• [WHAT YOU SHOULD DO]:
Within the listing below, locate all lines containing the word "Take". Copy each one.

• [RECORD EXCERPTS]:
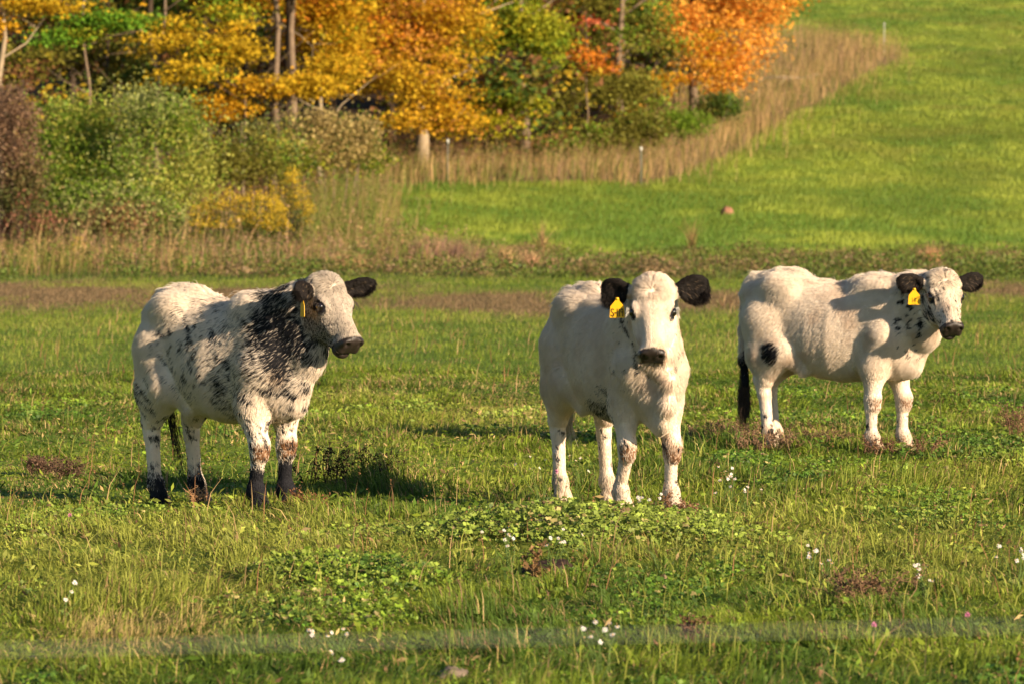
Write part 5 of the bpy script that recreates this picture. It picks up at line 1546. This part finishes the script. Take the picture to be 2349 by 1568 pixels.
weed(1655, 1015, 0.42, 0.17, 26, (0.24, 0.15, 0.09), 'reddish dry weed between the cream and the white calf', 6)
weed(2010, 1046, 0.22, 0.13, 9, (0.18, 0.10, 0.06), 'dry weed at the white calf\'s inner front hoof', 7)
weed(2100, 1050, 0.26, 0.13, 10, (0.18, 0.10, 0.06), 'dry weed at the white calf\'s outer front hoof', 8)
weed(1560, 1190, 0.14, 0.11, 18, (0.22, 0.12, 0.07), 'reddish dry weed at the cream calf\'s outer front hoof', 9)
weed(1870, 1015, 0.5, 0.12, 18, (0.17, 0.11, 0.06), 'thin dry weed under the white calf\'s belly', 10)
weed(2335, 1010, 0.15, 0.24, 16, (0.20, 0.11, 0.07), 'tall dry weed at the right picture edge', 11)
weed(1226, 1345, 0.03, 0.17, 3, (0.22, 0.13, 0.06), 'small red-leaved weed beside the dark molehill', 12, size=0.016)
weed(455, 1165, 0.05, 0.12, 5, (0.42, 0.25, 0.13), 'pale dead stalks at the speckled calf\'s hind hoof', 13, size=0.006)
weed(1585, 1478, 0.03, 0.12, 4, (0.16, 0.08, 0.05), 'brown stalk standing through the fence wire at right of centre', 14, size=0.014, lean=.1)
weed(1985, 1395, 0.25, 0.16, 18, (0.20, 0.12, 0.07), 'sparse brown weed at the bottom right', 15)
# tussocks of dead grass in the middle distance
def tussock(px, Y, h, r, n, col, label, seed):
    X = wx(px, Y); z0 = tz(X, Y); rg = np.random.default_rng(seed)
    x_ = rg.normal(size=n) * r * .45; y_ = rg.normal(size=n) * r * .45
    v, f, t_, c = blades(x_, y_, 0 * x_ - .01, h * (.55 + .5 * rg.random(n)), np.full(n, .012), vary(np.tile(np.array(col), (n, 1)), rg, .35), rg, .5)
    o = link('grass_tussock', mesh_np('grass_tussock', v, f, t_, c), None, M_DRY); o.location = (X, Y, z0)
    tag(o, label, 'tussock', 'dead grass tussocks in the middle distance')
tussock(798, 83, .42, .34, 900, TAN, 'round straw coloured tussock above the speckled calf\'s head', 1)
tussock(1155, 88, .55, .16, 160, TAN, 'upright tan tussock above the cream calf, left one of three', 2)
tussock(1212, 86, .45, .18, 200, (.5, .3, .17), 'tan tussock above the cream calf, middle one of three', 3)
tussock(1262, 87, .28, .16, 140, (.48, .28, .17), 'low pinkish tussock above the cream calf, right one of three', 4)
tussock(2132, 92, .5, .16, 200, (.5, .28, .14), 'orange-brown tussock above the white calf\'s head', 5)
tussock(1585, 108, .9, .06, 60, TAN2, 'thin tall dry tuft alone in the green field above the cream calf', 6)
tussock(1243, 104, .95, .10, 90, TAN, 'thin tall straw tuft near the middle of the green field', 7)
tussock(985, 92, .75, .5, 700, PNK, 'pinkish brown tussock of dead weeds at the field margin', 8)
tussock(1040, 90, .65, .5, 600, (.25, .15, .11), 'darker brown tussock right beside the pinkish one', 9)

* * *

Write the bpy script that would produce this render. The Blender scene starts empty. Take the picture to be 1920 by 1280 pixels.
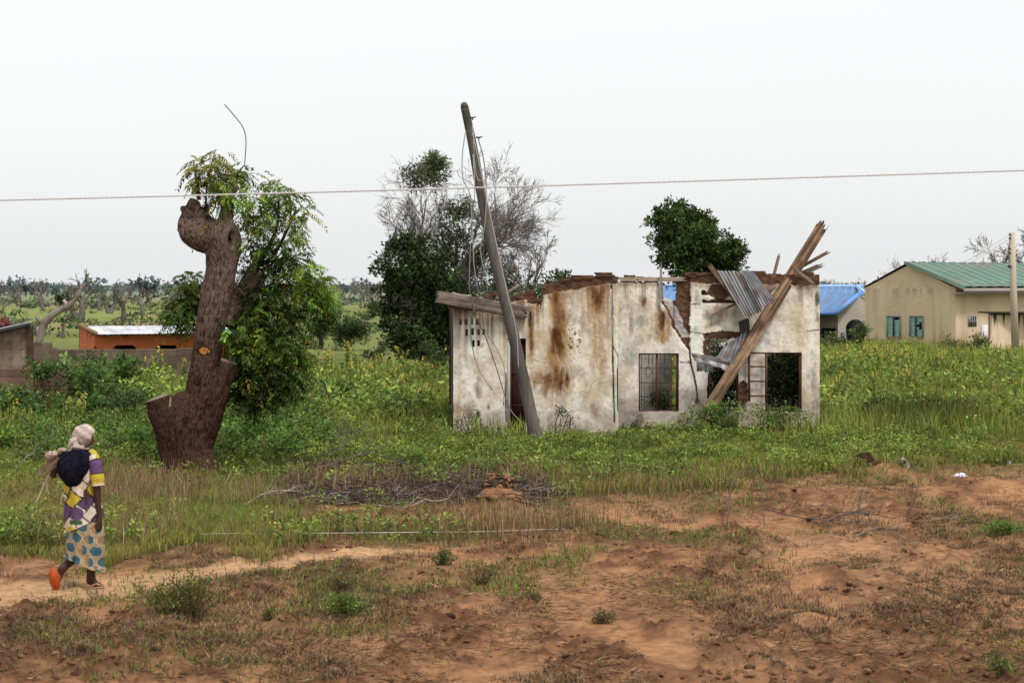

• [SOLUTION FOR THIS PROBLEM]:
Write part 5 of the bpy script that recreates this picture. It picks up at line 1546. This part finishes the script. Take the picture to be 2349 by 1568 pixels.
Write the bpy script that would produce this render. The Blender scene starts empty. Take the picture to be 1920 by 1280 pixels.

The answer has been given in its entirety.